How Often Do People Refinance Their Homes?

Refinancing your mortgage loan can be an effective way to shave $100 or more off your payment every month. But it rarely makes financial sense to refinance your home loan too often. Refinances aren't free, and you'll need to reduce your interest rate enough to cover the lender's closing costs quickly.

  1. Refinance Costs

    • People don't refinance their homes every month or every year because refinances aren't inexpensive. They only make financial sense if you can lower your monthly loan payment by enough to allow you to quickly recoup the closing costs you pay to refinance. This can only happen if interest rates fall by a significant amount.

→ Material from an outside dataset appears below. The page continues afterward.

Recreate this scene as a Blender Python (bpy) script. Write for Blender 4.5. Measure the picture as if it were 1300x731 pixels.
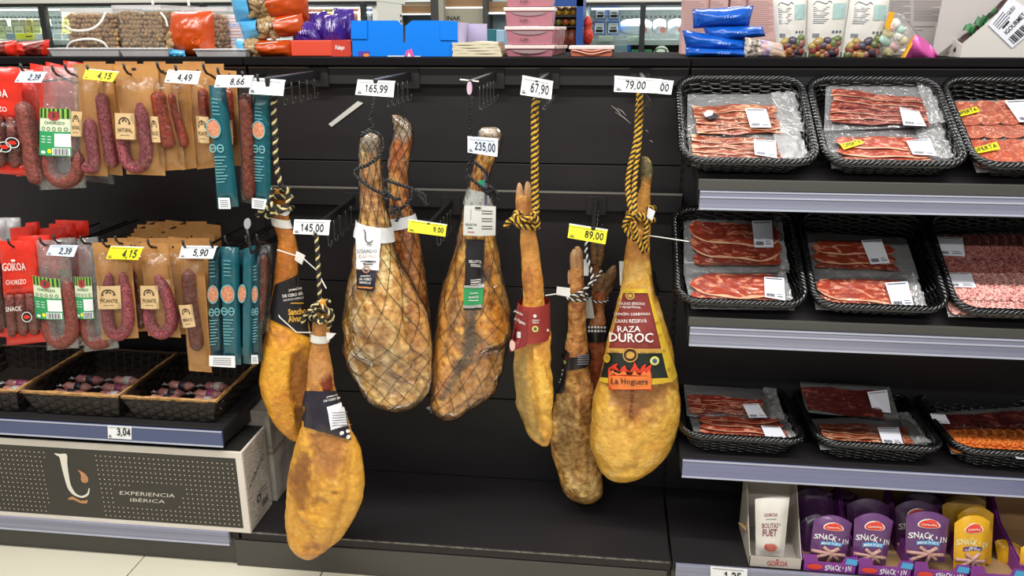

Rates don't change enough on a month-to-month basis to make frequent refinances worthwhile. You can expect to pay anywhere from 2 percent to 5 percent of your loan's value when you refinance.

    Time Factor

    • Refinancing takes a significant amount of time. When you apply for a refinance, you'll have to provide a series of documents to verify your gross monthly income and monthly debt obligations. This requires you to make copies of paperwork such as your last two federal income tax returns, two most recent paycheck stubs, current bank savings, checking account statements, and most recent credit card bills. You might also have to submit copies of your current auto loan statement and your most recent retirement account statements. Gathering this paperwork and copying it takes time. If the refinance will not give you significant financial savings, it might not be worth the energy it takes to complete it.

    Prepayment Penalties

    • Prepayment penalties can also limit the number of times you should refinance your home loan. These penalties -- usually about 2 percent to 4 percent of your home loan's value -- result if you pay off your loan too early, often within two to five years. Refinancing your existing loan and turning it into a new one, counts as paying off your mortgage. The prepayment penalty might cut into the savings of your refinance enough to make the move fiscally unsound.

    Falling Home Values

    • You might not be able to refinance as often as you would like if your home loses value. Most lenders require that you have at least 20 percent equity in your residence before refinancing. If your home has fallen in value since you bought it, you might not have this amount of equity. You might even owe more on your mortgage than what your residence is worth. This can effectively limit the number of times that you refinance.